Newsletter Edition 47 - May 2023


A tireless IP advocate

Lawyer José Carlos Tinoco Soares has devoted his entire life to intellectual property. From the age of 12, when he first entered the field, until today, he has demonstrated unwavering dedication. As the author of nearly two dozen books on trademarks, patents, copyright, and unfair competition, Tinoco Soares is an early advocate for the cause of intellectual property, actively involved in Brazilian entities like ABPI, ASPI, and ABAPI, as well as international organizations such as AIPPI and INTA. Upon reaching 80 years of professional activity, he graciously granted the following interview:

What were the most memorable moments of your career?

José Carlos Tinoco Soares: It was when we filed a Rescission Action against Ruling No. 142 regarding the “twenty-year prescription of the trademark” and successfully obtained its “cancellation” by a vote of eight to one in front of the Second Section of the Superior Court of Justice (cf. AR No. 512, dated 12-05-1999). However, the greatest glory was writing in the Spanish language the Proyecto de Ley Uniforme de Propiedad Industrial Sur e Latino-Americana (Uniform Industrial Property Law Project for South and Latin America), in collaboration with the National Academy of Legal Sciences of Bolivia, consisting of 680 articles encompassing everything related to trademarks, patents, and all other forms of protection and defense.

How do you assess the evolution of intellectual property in recent decades?

JCTS: The evolution has been remarkable worldwide, as rights protection has significantly increased. However, unfortunately, this is not the case in Brazil, where the protection for advertising slogans, trade names, and establishment titles has been removed.

According to WIPO data for 2022, Brazil ranks 30th in the global patent ranking. How can we improve this position?

JCTS: By promoting industrial property and encouraging not only inventors but also company owners to enhance the protection of their patents and trademarks.

How do you view the current IP panorama? Should intellectual property legislation be revised? What are the key points?

JCTS: In the case of Brazil, it is quite poor because many countries in the Americas have more efficient protection modalities. Therefore, legislation should be revised to include, among other things: advertising slogans, trade names, establishment titles, claims for ownership, border measures, evidence data, plant varieties protection, and integrated circuits.

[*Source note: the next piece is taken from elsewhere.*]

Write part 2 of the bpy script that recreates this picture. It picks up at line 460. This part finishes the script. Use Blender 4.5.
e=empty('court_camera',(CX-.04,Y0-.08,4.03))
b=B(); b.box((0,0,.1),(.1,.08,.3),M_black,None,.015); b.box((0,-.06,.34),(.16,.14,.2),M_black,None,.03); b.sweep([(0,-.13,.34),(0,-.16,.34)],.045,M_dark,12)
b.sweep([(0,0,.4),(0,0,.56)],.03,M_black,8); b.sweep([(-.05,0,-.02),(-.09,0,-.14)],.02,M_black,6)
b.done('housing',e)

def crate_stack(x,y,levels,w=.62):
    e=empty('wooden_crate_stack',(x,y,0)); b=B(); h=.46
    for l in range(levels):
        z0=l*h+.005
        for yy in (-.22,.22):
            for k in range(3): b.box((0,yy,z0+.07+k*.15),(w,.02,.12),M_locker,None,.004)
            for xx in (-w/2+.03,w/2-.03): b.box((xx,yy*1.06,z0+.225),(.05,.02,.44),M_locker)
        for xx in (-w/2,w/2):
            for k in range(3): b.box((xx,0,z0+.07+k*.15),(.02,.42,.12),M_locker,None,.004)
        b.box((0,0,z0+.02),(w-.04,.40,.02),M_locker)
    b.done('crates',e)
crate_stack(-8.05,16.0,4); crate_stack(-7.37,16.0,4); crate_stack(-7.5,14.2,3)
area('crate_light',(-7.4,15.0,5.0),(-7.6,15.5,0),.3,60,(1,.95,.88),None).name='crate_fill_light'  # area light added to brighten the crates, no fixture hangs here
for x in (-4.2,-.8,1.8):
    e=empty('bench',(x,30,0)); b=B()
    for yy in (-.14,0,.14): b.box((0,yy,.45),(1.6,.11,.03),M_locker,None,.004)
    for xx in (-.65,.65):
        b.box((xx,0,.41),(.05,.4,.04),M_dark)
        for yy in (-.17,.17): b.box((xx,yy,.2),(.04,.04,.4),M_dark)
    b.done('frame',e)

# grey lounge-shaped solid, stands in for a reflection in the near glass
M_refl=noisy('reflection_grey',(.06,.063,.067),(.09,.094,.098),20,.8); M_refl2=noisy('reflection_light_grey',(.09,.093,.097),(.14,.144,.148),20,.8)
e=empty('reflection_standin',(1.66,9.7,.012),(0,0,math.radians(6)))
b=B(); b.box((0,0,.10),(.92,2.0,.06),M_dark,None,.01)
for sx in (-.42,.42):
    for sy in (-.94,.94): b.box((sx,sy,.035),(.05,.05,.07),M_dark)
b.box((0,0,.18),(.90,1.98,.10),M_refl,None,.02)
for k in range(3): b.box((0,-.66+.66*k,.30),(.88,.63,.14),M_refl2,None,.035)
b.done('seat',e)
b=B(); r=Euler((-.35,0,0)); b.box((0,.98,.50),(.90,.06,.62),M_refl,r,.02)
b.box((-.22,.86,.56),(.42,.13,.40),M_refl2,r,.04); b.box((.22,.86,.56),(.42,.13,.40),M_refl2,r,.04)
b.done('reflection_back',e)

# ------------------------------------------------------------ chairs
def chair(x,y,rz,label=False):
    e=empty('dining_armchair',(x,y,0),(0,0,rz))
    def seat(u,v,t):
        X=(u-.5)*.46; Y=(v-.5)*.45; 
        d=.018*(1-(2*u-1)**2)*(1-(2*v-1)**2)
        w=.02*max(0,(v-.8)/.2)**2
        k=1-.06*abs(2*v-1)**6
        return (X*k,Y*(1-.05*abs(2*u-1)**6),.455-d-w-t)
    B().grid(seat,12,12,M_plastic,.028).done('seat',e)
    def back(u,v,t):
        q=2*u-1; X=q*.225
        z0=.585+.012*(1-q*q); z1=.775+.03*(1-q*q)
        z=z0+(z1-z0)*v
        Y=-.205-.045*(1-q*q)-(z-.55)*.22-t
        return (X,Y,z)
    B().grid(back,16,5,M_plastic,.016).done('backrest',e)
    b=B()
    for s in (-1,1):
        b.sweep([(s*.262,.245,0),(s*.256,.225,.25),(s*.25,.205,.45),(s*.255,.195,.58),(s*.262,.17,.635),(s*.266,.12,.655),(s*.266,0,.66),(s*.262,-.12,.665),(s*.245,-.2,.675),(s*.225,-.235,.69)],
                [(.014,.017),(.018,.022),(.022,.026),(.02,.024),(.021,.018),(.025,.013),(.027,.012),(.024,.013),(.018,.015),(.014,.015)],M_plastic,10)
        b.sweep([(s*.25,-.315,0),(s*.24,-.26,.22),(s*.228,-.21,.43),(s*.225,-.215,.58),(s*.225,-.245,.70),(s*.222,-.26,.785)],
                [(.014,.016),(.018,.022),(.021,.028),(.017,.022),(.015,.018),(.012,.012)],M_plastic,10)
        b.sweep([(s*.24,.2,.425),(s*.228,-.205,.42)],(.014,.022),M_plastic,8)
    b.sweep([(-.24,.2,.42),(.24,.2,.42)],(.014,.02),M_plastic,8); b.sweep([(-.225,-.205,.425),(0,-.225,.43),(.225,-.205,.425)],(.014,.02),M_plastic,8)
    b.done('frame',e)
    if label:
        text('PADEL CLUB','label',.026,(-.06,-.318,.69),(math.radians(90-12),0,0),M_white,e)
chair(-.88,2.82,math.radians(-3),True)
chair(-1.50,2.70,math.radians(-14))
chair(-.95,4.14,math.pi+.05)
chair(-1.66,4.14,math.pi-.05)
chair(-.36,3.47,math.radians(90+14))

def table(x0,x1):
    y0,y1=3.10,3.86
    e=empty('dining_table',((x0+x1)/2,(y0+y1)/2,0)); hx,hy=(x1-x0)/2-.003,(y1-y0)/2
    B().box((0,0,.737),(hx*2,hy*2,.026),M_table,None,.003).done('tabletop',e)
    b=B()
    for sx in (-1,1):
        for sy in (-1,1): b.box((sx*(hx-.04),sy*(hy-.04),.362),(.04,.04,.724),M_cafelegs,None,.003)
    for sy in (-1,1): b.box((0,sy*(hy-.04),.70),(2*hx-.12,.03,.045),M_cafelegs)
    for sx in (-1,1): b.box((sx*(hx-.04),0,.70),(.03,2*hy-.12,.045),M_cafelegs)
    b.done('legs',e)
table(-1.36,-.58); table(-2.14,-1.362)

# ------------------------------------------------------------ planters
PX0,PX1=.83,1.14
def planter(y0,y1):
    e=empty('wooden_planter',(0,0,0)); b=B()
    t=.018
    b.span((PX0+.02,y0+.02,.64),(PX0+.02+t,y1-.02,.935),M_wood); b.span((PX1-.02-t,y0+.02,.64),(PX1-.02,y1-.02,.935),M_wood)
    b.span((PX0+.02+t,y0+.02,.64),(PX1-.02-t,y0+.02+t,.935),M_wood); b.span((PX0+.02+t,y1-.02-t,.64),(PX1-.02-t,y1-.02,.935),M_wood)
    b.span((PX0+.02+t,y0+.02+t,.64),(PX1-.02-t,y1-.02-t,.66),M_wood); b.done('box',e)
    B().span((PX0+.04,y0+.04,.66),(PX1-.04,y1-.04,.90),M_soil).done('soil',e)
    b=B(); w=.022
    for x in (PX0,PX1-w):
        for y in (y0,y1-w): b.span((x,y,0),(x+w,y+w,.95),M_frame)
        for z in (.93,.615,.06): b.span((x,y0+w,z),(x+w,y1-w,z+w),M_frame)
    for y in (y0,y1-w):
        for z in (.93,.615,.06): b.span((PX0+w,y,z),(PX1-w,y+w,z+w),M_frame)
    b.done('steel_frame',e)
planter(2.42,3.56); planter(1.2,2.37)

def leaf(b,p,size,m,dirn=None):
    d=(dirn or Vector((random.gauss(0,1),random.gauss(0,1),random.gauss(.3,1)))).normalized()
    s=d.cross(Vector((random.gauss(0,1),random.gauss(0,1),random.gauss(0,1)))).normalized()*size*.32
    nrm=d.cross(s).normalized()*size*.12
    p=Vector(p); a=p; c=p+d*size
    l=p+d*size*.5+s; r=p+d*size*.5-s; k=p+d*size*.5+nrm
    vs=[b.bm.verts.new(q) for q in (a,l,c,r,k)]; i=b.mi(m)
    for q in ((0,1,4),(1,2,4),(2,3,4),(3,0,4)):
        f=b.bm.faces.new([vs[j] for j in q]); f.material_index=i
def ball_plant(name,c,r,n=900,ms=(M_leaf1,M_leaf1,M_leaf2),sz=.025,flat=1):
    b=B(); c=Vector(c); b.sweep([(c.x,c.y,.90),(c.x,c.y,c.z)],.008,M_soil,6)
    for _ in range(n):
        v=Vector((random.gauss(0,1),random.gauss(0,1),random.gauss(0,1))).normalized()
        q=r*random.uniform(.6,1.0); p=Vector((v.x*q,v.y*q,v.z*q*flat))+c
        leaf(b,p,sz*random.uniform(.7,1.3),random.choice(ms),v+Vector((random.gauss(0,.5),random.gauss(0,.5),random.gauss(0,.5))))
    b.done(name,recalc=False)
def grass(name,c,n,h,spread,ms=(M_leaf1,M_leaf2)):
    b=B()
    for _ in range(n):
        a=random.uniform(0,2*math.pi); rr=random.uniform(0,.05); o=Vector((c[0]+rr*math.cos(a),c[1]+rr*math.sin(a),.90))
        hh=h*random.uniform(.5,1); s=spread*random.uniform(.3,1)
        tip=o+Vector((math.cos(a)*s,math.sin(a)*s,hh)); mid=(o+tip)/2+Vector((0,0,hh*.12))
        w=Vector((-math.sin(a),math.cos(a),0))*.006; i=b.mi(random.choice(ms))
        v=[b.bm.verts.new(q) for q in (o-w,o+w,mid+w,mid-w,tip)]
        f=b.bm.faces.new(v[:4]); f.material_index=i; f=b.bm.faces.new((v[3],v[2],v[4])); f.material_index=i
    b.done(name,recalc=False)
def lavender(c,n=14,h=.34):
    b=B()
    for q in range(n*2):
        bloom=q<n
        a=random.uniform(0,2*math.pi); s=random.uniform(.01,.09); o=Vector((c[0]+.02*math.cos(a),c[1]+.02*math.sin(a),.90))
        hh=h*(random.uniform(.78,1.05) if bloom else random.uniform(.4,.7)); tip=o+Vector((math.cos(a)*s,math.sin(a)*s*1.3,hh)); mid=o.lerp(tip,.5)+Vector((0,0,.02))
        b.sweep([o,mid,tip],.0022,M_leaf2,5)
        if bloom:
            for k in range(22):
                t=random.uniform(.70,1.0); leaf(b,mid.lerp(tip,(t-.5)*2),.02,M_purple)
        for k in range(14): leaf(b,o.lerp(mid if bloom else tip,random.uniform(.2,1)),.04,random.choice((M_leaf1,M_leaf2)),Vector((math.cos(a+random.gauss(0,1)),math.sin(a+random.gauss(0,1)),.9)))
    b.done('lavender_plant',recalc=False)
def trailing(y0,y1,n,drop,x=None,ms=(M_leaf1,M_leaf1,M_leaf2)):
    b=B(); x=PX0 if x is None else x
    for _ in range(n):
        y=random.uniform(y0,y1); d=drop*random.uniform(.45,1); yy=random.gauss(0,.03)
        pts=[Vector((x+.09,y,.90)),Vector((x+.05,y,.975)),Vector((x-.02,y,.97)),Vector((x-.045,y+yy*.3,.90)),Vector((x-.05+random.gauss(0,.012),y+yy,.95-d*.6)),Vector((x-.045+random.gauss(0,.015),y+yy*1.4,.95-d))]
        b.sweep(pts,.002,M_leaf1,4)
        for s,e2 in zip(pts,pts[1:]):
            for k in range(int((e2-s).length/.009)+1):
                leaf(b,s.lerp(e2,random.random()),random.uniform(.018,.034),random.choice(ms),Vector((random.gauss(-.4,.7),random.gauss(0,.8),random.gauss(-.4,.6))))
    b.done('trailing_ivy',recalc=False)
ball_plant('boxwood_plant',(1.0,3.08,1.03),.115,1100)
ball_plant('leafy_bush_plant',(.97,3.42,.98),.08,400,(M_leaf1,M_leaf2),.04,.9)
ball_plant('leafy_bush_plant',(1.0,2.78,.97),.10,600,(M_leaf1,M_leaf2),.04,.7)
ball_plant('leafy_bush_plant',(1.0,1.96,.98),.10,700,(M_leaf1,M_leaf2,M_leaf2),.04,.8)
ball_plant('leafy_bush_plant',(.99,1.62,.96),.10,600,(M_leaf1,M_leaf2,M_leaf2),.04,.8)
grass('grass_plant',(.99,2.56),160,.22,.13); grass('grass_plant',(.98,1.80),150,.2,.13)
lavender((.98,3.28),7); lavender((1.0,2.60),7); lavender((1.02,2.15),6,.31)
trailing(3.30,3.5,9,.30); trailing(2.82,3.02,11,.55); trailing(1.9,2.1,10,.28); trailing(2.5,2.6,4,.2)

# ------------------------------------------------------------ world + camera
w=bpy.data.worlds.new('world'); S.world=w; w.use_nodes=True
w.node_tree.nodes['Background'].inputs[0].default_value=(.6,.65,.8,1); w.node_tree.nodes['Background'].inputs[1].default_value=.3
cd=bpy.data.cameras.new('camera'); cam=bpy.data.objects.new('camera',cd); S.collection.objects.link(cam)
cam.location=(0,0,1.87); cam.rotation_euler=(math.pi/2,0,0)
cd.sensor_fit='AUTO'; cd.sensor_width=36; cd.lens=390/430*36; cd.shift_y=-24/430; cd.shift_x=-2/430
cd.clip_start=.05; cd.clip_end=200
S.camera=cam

How do you assess the performance of the BPTO (Brazilian Patent and Trademark Office)? Is the institution prepared to meet the new demands for trademarks and patents?

JCTS: Despite making considerable efforts and significantly improving in terms of trademark publications and decisions,  the BPTO still falls significantly behind when it comes to patents. The backlog in patent processing is exceptionally high, which is why they should adopt the fast-track patent system that we have envisioned. Unfortunately, the project has not been approved. Therefore, the BPTO is not yet prepared to meet the new demands for patents.